In a letter to party leaders last month, 500 Morena supporters, including prominent female senators, wrote: “It is clear to us that in Morena there is no place for abusers” and called for Salgado Macedonio to be removed.

Amlo has repeatedly said that it is up to the people of Guerrero, where the candidate is popular, to decide.

Loyalty to the president runs so deep in the party that nobody has dared to criticize the president’s tacit support for the candidate outright. “You know that we are not going to be able to fight against the president,” said one female member of Morena.

Salgado Macedonio has a long legislative career, and as mayor of Acapulco from 2005 to 2008, he cultivated an image of rough machismo, riding a motorcycle and surrounding himself with pretty young women.

Late last year, Basilia Castañeda went to Morena with the accusation that he raped her in 1998 when she was 17. In response, she has faced attacks from the party and said in a video last week that she fears for her safety.

The attitude of the president and his supporters has come as a shock, said one of her lawyers, Patricia Olamendi.

“Personally, I am tremendously surprised by his speech. There doesn’t seem to be anybody who clarified the situation to him,” Olamendi said. “You would expect that when somebody governs, they govern for everybody.”

Salgado Macedonio faces a second accusation of rape from a woman who said he abused her in 2016 when she was working as a journalist for a newspaper where he was the editor. That investigation stalled.

Through his lawyer, Salgado Macedonio has denied the accusations.

A Morena party commission ruled that the allegations were unfounded but said it would repeat the selection process to pick the Guerrero candidate.

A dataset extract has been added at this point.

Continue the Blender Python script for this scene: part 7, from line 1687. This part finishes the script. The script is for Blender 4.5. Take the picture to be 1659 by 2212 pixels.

Before that happened, Salgado Macedonio went ahead and registered his candidacy with electoral authorities on Thursday.

If he continues in the race, it sends the message that “impunity is being institutionalized, not only in Guerrero but in Mexico”, said Marina Reyna Aguilar, a lawyer in Chilpancingo, the state capital.

Amlo at a news conference last month. ‘There is a long conversation pending with the president of the republic,’ said a legislator. Photograph: Henry Romero/Reuters

Nestora Salgado, a Morena senator from Guerrero who still hopes to run for the party’s nomination, called on women to speak up. (She is not related to him.)

“As fighters, I think it is the moment to call on women – and for us to be taken into account,” she said. But she refused to condemn Amlo’s tacit support for the former Acapulco mayor.

That reluctance seemed to find an echo among other women in Morena who had asked for Salgado Macedonio to be removed.

“The president has been very congruent in his speech,” said Aleida Alavez, a congresswoman, even as she condemned the party’s leadership for limiting women’s participation.

Lorena Villavicencio was one of the few legislators willing to speak out about the president’s response. “It has been a very complicated moment for many women in Morena,” she said.

“There is a long conversation pending with the president of the republic,” she said. “Feminism is the most transformative movement in the world and I don’t think that has been adequately understood.”